Letter to the Editor

WW II fighter pilot, local businessman remembered

Sunday, August 28, 2011

To the Editor:

Fighter Pilot, Walter Thies

My office was just around the corner from Walter's State Farm office. This was on South Broadway. We had coffee at times at the Town & Country Restaurant next door to his office. Walter related to me some of his navy pilot experiences.

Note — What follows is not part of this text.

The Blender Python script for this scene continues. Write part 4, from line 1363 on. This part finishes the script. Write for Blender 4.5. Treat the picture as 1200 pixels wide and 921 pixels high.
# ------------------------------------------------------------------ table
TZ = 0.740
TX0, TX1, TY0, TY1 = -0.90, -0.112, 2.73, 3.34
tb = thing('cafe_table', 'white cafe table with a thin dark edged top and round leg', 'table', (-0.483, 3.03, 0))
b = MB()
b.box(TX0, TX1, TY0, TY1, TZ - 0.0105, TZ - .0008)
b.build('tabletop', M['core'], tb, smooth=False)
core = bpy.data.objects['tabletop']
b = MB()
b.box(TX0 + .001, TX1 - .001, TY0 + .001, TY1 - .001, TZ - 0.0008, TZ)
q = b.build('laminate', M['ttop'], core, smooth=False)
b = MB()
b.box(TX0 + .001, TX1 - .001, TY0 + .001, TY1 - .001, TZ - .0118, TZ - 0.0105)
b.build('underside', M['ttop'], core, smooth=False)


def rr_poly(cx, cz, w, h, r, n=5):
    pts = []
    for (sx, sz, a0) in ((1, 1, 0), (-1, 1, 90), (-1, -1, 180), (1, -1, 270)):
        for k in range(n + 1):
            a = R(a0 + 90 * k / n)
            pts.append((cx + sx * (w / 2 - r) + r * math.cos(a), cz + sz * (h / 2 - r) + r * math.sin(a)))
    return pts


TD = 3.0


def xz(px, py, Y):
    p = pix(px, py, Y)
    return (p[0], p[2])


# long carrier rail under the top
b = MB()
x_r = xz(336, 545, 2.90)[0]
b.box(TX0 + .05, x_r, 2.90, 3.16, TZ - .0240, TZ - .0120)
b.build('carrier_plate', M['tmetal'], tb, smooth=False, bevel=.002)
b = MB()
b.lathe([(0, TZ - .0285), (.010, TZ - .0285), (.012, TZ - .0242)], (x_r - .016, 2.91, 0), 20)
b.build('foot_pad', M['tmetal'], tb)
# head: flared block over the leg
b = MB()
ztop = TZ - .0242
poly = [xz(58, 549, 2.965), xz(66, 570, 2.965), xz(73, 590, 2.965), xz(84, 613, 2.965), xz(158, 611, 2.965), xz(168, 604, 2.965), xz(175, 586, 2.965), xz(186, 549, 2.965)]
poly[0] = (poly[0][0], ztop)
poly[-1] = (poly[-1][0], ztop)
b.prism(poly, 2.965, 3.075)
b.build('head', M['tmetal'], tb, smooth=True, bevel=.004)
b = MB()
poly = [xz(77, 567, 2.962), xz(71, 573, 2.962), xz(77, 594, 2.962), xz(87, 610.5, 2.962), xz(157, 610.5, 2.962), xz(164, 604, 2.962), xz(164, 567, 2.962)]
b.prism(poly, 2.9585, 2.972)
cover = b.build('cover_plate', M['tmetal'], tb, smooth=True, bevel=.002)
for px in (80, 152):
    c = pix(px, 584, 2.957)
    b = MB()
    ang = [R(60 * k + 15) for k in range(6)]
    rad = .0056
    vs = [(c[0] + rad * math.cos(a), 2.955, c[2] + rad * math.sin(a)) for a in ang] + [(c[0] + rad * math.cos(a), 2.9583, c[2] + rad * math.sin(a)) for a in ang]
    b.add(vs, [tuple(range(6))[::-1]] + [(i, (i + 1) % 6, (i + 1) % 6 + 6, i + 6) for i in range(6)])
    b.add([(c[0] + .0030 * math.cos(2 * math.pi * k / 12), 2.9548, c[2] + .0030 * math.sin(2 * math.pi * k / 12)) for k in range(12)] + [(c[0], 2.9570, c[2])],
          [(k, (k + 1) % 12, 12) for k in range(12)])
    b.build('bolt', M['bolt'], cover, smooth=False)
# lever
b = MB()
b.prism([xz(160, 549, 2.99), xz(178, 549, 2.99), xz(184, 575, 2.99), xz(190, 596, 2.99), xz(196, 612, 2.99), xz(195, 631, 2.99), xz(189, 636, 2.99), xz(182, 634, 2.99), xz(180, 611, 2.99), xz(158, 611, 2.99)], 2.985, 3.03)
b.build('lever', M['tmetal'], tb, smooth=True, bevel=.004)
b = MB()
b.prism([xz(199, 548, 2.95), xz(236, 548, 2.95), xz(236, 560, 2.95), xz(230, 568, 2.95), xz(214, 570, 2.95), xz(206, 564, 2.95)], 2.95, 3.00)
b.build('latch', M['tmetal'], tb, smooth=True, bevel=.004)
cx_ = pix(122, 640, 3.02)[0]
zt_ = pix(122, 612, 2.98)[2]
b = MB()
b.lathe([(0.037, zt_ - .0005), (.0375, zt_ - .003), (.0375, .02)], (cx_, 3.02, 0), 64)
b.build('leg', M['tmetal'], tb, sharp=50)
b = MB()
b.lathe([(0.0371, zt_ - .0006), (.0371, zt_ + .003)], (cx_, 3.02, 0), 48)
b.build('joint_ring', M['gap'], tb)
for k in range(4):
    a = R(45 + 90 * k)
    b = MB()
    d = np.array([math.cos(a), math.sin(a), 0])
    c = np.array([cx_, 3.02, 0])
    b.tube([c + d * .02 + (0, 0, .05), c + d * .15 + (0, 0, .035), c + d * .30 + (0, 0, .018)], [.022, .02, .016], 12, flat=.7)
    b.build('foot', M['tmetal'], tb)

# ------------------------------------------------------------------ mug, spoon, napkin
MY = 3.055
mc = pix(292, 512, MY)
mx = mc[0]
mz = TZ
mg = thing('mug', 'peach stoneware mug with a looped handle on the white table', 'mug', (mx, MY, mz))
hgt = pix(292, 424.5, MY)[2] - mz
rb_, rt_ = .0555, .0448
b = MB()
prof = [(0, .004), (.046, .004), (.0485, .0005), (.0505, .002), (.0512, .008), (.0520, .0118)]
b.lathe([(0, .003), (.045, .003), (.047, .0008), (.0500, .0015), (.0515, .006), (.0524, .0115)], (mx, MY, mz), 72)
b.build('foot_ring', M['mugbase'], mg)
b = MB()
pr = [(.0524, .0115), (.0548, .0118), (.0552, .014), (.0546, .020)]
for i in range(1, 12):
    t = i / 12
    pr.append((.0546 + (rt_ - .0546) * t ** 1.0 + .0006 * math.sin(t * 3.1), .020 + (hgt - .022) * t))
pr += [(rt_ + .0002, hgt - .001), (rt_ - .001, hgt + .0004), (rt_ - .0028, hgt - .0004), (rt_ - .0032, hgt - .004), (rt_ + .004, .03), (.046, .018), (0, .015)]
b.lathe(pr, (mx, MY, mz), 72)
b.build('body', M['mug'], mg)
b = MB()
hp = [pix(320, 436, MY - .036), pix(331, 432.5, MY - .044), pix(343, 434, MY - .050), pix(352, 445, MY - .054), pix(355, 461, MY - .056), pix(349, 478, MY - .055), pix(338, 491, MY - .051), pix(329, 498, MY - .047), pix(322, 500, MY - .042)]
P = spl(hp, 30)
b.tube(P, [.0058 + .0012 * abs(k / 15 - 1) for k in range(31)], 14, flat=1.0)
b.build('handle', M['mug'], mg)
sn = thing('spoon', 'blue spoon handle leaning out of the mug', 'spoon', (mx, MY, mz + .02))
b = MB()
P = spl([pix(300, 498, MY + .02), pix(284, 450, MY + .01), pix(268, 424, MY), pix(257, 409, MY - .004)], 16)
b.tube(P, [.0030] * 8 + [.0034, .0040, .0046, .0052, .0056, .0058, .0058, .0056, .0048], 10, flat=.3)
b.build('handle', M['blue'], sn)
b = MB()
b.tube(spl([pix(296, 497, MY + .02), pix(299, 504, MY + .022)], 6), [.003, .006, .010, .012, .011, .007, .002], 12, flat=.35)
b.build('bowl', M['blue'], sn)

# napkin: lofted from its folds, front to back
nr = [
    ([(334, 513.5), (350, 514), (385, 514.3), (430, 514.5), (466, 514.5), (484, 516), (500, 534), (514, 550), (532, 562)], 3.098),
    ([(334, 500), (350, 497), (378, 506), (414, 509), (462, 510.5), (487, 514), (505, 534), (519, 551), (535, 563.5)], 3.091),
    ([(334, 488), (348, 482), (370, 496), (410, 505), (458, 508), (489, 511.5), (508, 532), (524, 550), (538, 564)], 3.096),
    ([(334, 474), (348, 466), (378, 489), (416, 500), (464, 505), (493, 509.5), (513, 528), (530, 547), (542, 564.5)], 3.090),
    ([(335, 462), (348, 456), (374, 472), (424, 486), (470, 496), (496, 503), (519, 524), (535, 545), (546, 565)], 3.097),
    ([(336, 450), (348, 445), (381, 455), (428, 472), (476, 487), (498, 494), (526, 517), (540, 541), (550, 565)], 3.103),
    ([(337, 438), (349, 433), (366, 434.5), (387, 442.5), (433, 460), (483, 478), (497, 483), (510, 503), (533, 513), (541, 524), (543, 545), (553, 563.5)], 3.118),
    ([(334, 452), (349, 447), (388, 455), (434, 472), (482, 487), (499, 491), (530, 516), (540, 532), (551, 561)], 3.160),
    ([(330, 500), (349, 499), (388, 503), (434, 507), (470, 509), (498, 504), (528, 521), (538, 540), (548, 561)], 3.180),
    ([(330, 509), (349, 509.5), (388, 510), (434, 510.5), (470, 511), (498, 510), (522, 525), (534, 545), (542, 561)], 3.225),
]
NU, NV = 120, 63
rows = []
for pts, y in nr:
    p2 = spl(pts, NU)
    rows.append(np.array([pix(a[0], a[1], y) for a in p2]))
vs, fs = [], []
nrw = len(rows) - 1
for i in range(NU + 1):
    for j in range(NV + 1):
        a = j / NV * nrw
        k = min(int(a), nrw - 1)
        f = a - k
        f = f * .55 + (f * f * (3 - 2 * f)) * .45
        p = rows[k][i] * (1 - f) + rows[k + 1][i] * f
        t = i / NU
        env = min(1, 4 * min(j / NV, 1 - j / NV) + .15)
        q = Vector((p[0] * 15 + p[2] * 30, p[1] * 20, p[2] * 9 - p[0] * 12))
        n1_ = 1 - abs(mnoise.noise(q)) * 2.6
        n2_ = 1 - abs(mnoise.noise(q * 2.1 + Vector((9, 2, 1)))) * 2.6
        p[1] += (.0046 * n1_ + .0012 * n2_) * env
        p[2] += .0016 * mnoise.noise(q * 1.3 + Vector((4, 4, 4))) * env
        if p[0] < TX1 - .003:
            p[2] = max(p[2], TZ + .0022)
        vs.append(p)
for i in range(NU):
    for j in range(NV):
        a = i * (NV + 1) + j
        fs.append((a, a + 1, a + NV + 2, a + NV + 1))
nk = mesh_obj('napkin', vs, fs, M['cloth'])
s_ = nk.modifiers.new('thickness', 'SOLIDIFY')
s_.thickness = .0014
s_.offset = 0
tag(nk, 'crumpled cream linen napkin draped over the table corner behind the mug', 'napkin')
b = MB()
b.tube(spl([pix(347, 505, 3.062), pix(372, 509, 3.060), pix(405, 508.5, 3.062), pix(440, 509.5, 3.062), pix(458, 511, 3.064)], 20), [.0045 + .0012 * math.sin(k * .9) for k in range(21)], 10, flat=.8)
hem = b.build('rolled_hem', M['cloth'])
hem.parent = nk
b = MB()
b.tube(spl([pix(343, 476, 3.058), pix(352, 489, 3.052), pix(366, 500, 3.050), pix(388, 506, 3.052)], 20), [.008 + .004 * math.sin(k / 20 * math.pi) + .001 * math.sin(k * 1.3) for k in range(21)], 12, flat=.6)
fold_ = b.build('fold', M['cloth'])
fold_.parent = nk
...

It seems that at the beginning or World War II, America didn't know much about the Japanese Air Force. The Zeroes shot down at Pearl Harbor were pretty much demolished. As luck would have it, a Japanese Zero was forced down and captured in the Aleutian Islands near Dutch Harbor early in the war. It was shipped intact to the Naval Air Base in San Diego for test runs. The captured Zero was found to be superior in every way to any fighter in our air force. Nothing we had could match it. The navy turned the plane over to the Grumman Corp. to build us a plane to perform and exceed over the captured Zero. The Grumman Company copied the Zero in every respect except two.

One exception was steel plating behind the pilot seat. Another was a 600 H. P. engine for more power. Grumman named its plane, "Hell Cat." The plane was designed to operate off of mostly aircraft carriers. Young navy pilot, Walter Thies, was trained on the first "Hell Cats" to come off the assembly line. His squadron was stationed at the naval base in San Diego. The only experience Walter had landing on carriers was landing on a converted flat top vessel and never landing on a carrier at sea. Walter's squadron was assigned a new carrier just being built. It was on its way to San Diego.

One morning at breakfast, a call came in from the carrier at sea to bring out the planes. Walter was the pilot of the third plane to take off for the carrier. As the sun was coming up, Walter saw the carrier turn into the wind and run up the flags which said bring in the planes.

This was quite an experience for a twenty-year-old country boy from Poplar Bluff, Mo. Being the third plane to land on the carrier, Walter didn't make a good landing, but was saved by his tail hook. A young sailor ran up with a flag and yelled, "Great landing, Sir."

The carrier and its "Hell Cats" saw action in the South Pacific to war's end. After the war, Walter returned home to become a State Farm agent in Poplar Bluff. The tail hook from Walter's "Hell Cat" lay in his office window for years.